╔══

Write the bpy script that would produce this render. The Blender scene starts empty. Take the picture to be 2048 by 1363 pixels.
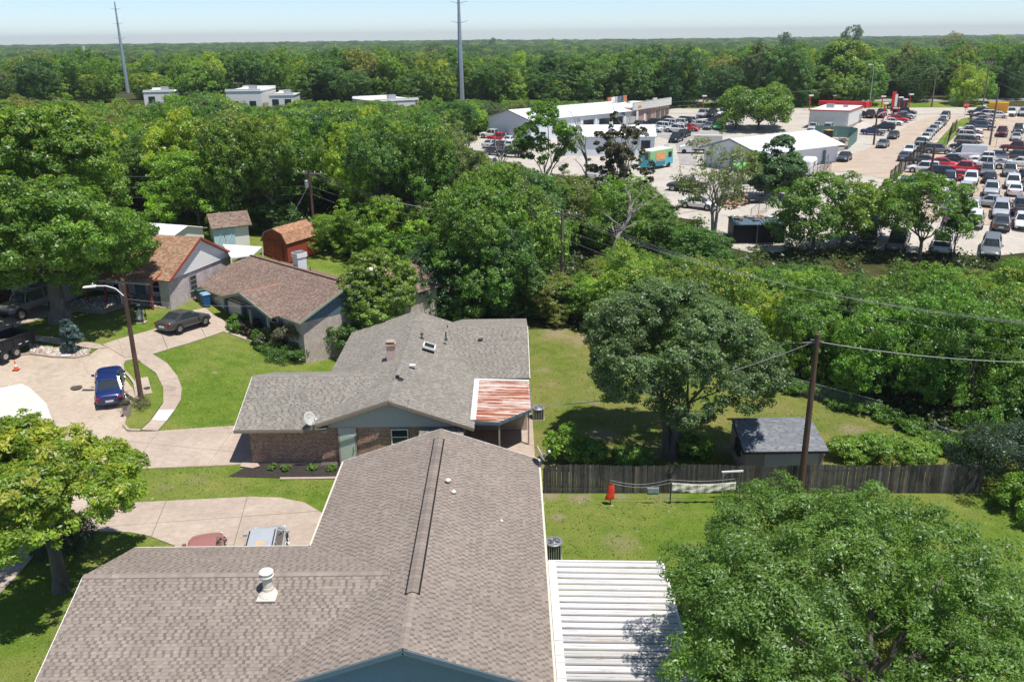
import bpy, bmesh, math, random
import numpy as np
from mathutils import Vector, Matrix
rad = math.radians
C = bpy.context.scene.collection
SC = bpy.context.scene
# ------------------------------------------------------------------ camera, light
FPX, PITCH, ROLL, CH = 1750.0, rad(19.1), rad(0.65), 25.0
cd = bpy.data.cameras.new('camera'); cam = bpy.data.objects.new('camera', cd); C.objects.link(cam)
cd.sensor_width = 36.0; cd.lens = 36.0 * FPX / 2048.0; cd.clip_start = 0.5; cd.clip_end = 20000
cam.location = (0, 0, CH)
cam.matrix_world = Matrix.Translation((0, 0, CH)) @ Matrix.Rotation(math.pi/2 - PITCH, 4, 'X') @ Matrix.Rotation(-ROLL, 4, 'Z')
SC.camera = cam
SUN_EL, SUN_AZ = rad(71), rad(127)
W = bpy.data.worlds.new('World'); SC.world = W; W.use_nodes = True
wn = W.node_tree.nodes; bg = wn['Background']
sky = wn.new('ShaderNodeTexSky'); sky.sky_type = 'NISHITA'; sky.sun_disc = False
sky.sun_elevation = SUN_EL; sky.sun_rotation = SUN_AZ; sky.air_density = .6; sky.dust_density = .1; sky.ozone_density = 2.0
W.node_tree.links.new(sky.outputs[0], bg.inputs[0]); bg.inputs[1].default_value = 0.078
sl = bpy.data.lights.new('sun', 'SUN'); sl.energy = 2.95; sl.angle = rad(0.8); sl.color = (1.0, 0.96, 0.90)
so = bpy.data.objects.new('sun', sl); C.objects.link(so); so.location = (0, 0, 60)
sv = Vector((math.sin(SUN_AZ)*math.cos(SUN_EL), math.cos(SUN_AZ)*math.cos(SUN_EL), math.sin(SUN_EL)))
so.rotation_euler = sv.to_track_quat('Z', 'Y').to_euler()
SC.view_settings.view_transform = 'Standard'; SC.view_settings.look = 'None'
SC.view_settings.exposure = 0.95; SC.view_settings.gamma = 1.0; SC.view_settings.use_curve_mapping = False
SC.render.engine = 'CYCLES'
SC.cycles.max_bounces = 5; SC.cycles.diffuse_bounces = 3; SC.cycles.transparent_max_bounces = 4; SC.cycles.transmission_bounces = 2
SC.cycles.glossy_bounces = 2

# ------------------------------------------------------------------ terrain and siting
def ss(a, b, x):
    t = min(1.0, max(0.0, (x-a)/(b-a))); return t*t*(3-2*t)
def terr(x, y):
    a = 4.8*ss(66, 112, y) + 4.4*ss(165, 270, y)
    a -= 4.5*ss(232, 330, y)+6.0*ss(330, 700, y)
    b = 3.6*ss(-10, -34, x)*ss(38, 66, y)*(1-ss(68, 118, y)*.6)
    if y > 500:
        k = ss(500, 900, y)
        a += k*(2.0*math.sin(x*.004+1)*math.sin(y*.003) + 1.5*math.sin(x*.0017+y*.001))
    return a+b
_c, _s = math.cos(ROLL), math.sin(ROLL)
def ray(px, py):
    u = px-1024.; v = 681.5-py
    uu = u*_c+v*_s; vv = -u*_s+v*_c
    return uu, FPX*math.cos(PITCH)+vv*math.sin(PITCH), -FPX*math.sin(PITCH)+vv*math.cos(PITCH)
def GP(px, py, dz=0.):                      # where a surveyed sight line meets the terrain (plus dz)
    dx, dy, d = ray(px, py); t = 5./dy; prev = t
    while True:
        if CH+d*t <= terr(dx*t, dy*t)+dz or dy*t > 6000: break
        prev = t; t *= 1.012
    a, b = prev, t
    for _ in range(24):
        m = (a+b)/2
        if CH+d*m <= terr(dx*m, dy*m)+dz: b = m
        else: a = m
    return Vector((dx*b, dy*b, CH+d*b-dz))
def GZ(px, py, z):
    dx, dy, d = ray(px, py); t = (z-CH)/d
    return Vector((dx*t, dy*t, z))
def proj(x, y, z):
    z -= CH
    f = y*math.cos(PITCH)-z*math.sin(PITCH); v = y*math.sin(PITCH)+z*math.cos(PITCH)
    uu = FPX*x/f; vv = FPX*v/f
    return 1024+uu*_c-vv*_s, 681.5-(uu*_s+vv*_c)
def hgt(p, topy):                           # height of an upright at p whose top is sighted at row topy
    lo, hi = 0., 90.
    for _ in range(30):
        m = (lo+hi)/2
        if proj(p.x, p.y, p.z+m)[1] > topy: lo = m
        else: hi = m
    return lo

# ------------------------------------------------------------------ object helpers
def tag(o, label=None, cat=None, group=None, kind=None):
    if label: o['label'] = label
    if cat: o['category'] = cat
    if group: o['group'] = group
    if kind: o['kind'] = kind
    return o
def thing(name, label, cat, loc=(0, 0, 0), rz=0., group=None):
    o = bpy.data.objects.new(name, None); C.objects.link(o); o.location = loc; o.rotation_euler = (0, 0, rz)
    o.empty_display_size = .2
    return tag(o, label, cat, group)
def mesh_obj(name, me, parent=None, kind=None):
    o = bpy.data.objects.new(name, me); C.objects.link(o)
    if parent: o.parent = parent
    if kind: o['kind'] = kind
    return o
def dup(root, loc, rz=None, label=None, group=None, color=None, scale=None):
    r = root.copy(); C.objects.link(r); r.location = loc
    if rz is not None: r.rotation_euler = (0, 0, rz)
    if scale is not None: r.scale = scale
    if label: r['label'] = label
    if group: r['group'] = group
    for ch in root.children:
        c = ch.copy(); C.objects.link(c); c.parent = r
        if color and ch.get('painted'): c.color = color
        for g in ch.children:
            d = g.copy(); C.objects.link(d); d.parent = c
            if color and g.get('painted'): d.color = color
    return r

class MB:                                   # mesh collector
    def __init__(s): s.v = []; s.f = []; s.m = []; s.c = []
    def add(s, vs, fs, mi=0, col=None):
        n = len(s.v); s.v += [tuple(v) for v in vs]; s.f += [tuple(i+n for i in f) for f in fs]
        s.m += [mi]*len(fs); s.c += [col]*len(fs); return s
    def box(s, c, d, M=None, mi=0, col=None):
        x, y, z = d[0]/2, d[1]/2, d[2]/2
        vs = [Vector((c[0]+i*x, c[1]+j*y, c[2]+k*z)) for k in (-1, 1) for j in (-1, 1) for i in (-1, 1)]
        if M: vs = [M @ v for v in vs]
        return s.add(vs, [(0, 2, 3, 1), (4, 5, 7, 6), (0, 1, 5, 4), (2, 6, 7, 3), (0, 4, 6, 2), (1, 3, 7, 5)], mi, col)
    def beam(s, a, b, w, h, mi=0, up=(0, 0, 1), col=None):
        a = Vector(a); b = Vector(b); d = (b-a).normalized(); u = Vector(up)
        sd = d.cross(u)
        if sd.length < 1e-4: sd = d.cross(Vector((1, 0, 0)))
        sd.normalize(); u = sd.cross(d).normalized()
        vs = []
        for p in (a, b):
            for i, j in ((-1, -1), (1, -1), (1, 1), (-1, 1)): vs.append(p+sd*(i*w/2)+u*(j*h/2))
        return s.add(vs, [(0, 1, 2, 3), (7, 6, 5, 4), (0, 4, 5, 1), (1, 5, 6, 2), (2, 6, 7, 3), (3, 7, 4, 0)], mi, col)
    def tube(s, pts, rs, n=8, mi=0, cap=True, col=None):
        pts = [Vector(p) for p in pts]
        if not hasattr(rs, '__len__'): rs = [rs]*len(pts)
        vs = []; fs = []
        ref = None
        for i, p in enumerate(pts):
            d = (pts[min(i+1, len(pts)-1)]-pts[max(i-1, 0)]).normalized()
            if ref is None: ref = d.cross(Vector((.31, .95, .11)));  ref = ref if ref.length > .1 else d.cross(Vector((1, 0, 0)))
            ref = (ref-d*ref.dot(d)).normalized(); q = d.cross(ref)
            for k in range(n):
                t = 2*math.pi*k/n; vs.append(p+(ref*math.cos(t)+q*math.sin(t))*rs[i])
        for i in range(len(pts)-1):
            for k in range(n):
                a = i*n+k; b = i*n+(k+1) % n; fs.append((a, b, b+n, a+n))
        if cap: fs.append(tuple(range(n-1, -1, -1))); m = (len(pts)-1)*n; fs.append(tuple(range(m, m+n)))
        return s.add(vs, fs, mi, col)
    def cyl(s, c, r, h, n=16, mi=0, r2=None, col=None):
        c = Vector(c); return s.tube([c, c+Vector((0, 0, h))], [r, r if r2 is None else r2], n, mi, True, col)
    def lathe(s, c, prof, n=20, mi=0, axis='Z', col=None):
        vs = []; fs = []
        for (r, z) in prof:
            for k in range(n):
                t = 2*math.pi*k/n
                p = (r*math.cos(t), r*math.sin(t), z)
                if axis == 'Y': p = (p[0], p[2], p[1])
                if axis == 'X': p = (p[2], p[0], p[1])
                vs.append((c[0]+p[0], c[1]+p[1], c[2]+p[2]))
        for i in range(len(prof)-1):
            for k in range(n): a = i*n+k; b = i*n+(k+1) % n; fs.append((a, b, b+n, a+n))
        fs.append(tuple(range(n-1, -1, -1))); m = (len(prof)-1)*n; fs.append(tuple(range(m, m+n)))
        return s.add(vs, fs, mi, col)
    def poly(s, pts, t=0., mi=0, col=None):  # planar polygon extruded down by t
        pts = [Vector(p) for p in pts]; n = len(pts)
        if not t: return s.add(pts, [tuple(range(n))], mi, col)
        low = [p-Vector((0, 0, t)) for p in pts]
        fs = [tuple(range(n)), tuple(range(2*n-1, n-1, -1))]+[(i, i+n, (i+1) % n+n, (i+1) % n) for i in range(n)]
        return s.add(pts+low, fs, mi, col)
    def mesh(s, name, mats, smooth=False):
        me = bpy.data.meshes.new(name); me.from_pydata(s.v, [], s.f)
        if not isinstance(mats, (list, tuple)): mats = [mats]
        for m in mats: me.materials.append(m)
        me.polygons.foreach_set('material_index', s.m)
        if smooth: me.polygons.foreach_set('use_smooth', [True]*len(s.f))
        if any(c is not None for c in s.c):
            at = me.color_attributes.new('col', 'FLOAT_COLOR', 'CORNER'); arr = []
            for f, c in zip(s.f, s.c): arr += list((c or (1, 1, 1))[:3]+(1,))*len(f) if isinstance(c, tuple) else [1, 1, 1, 1]*len(f)
            at.data.foreach_set('color', arr)
        me.update(); return me
    def build(s, name, mats, parent=None, kind=None, smooth=False, bevel=0.):
        o = mesh_obj(name, s.mesh(name, mats, smooth), parent, kind)
        if bevel:
            b = o.modifiers.new('bevel', 'BEVEL'); b.width = bevel; b.segments = 2; b.limit_method = 'ANGLE'
        return o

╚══

Identify all lines where the word "scene" shows up. Copy them.

Solution:
Write the bpy script that would produce this render. The Blender scene starts empty. Take the picture to be 2048 by 1363 pixels.
C = bpy.context.scene.collection
SC = bpy.context.scene